I have the big Triton and it's awesome! The crank works great. It auto- locks for bit changes. I'd get the Triton for a designated table router and use your current router for hand held use. My only complaint with the Triton is the goofy dust collection hose size. They have excellent service and stand behind their products.
 
#19 ·
Sump pump hose at the big box store will fit the dust port on the Trition base. I use a Woodpecker Aluminum Mounting plate. It came pre-drilled for bolt pattern but I had to drill hole for above table crank.
One draw back on Triton, The base plate opening was not large enough to take my raised panel bits. I did a totally unauthorized modification. I used a pattern bit and enlarged the hole to match the mounting plate opening.
 
#20 ·
poor man's router lift

I've seen a couple of "poor man's router lifts" in photos but can't quite figure out how to get the action to work. Can anybody supply the actual mechanism used to get a screw jack to lift a plunge router?
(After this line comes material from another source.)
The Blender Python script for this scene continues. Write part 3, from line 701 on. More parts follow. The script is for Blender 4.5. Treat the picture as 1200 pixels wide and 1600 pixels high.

Thought of using a car jack but not enough depth in table for it to fit unless I use a scissor jack.
Told you this was a poor man's way to get the job done. I'm on a VERY fixed income and several $100's just doesn't fit the budget.
Any help would be appreciated.
David aka Skyewalker
 
#23 ·
I've seen a couple of "poor man's router lifts" in photos but can't quite figure out how to get the action to work. Can anybody supply the actual mechanism used to get a screw jack to lift a plunge router?
Thought of using a car jack but not enough depth in table for it to fit unless I use a scissor jack.
Told you this was a poor man's way to get the job done. I'm on a VERY fixed income and several $100's just doesn't fit the budget.
Any help would be appreciated.
David aka Skyewalker
Hi David, Seems like most of the home built lifts that use a auto jack, use the scissors style. Some may incorporate the lead screw of a screw jack into a shop made lift but that involves constructing the rest of the lift. If there are any auto recyclers in your area, you may be able to get a scissors jack for scrap metal prices, maybe even for free. :)
 
#22 ·
I used to have the full blown Jessem set up, lift slide attachment the works. I used a porter cable 3 /14 in the table. The porter cable router went bad, so I decided to go to the Kreg table with Triton 3 1/4 router. It was offered at a show for $750 with all the bells and whistles. I like a lot of features on the Triton router, and some aspects about the Kreg table I prefer, but if I had to do over I think I would have preferred to stick with my old Jessem system. The router lift is "OK" on the Triton, but not near as handy as the Jessem system.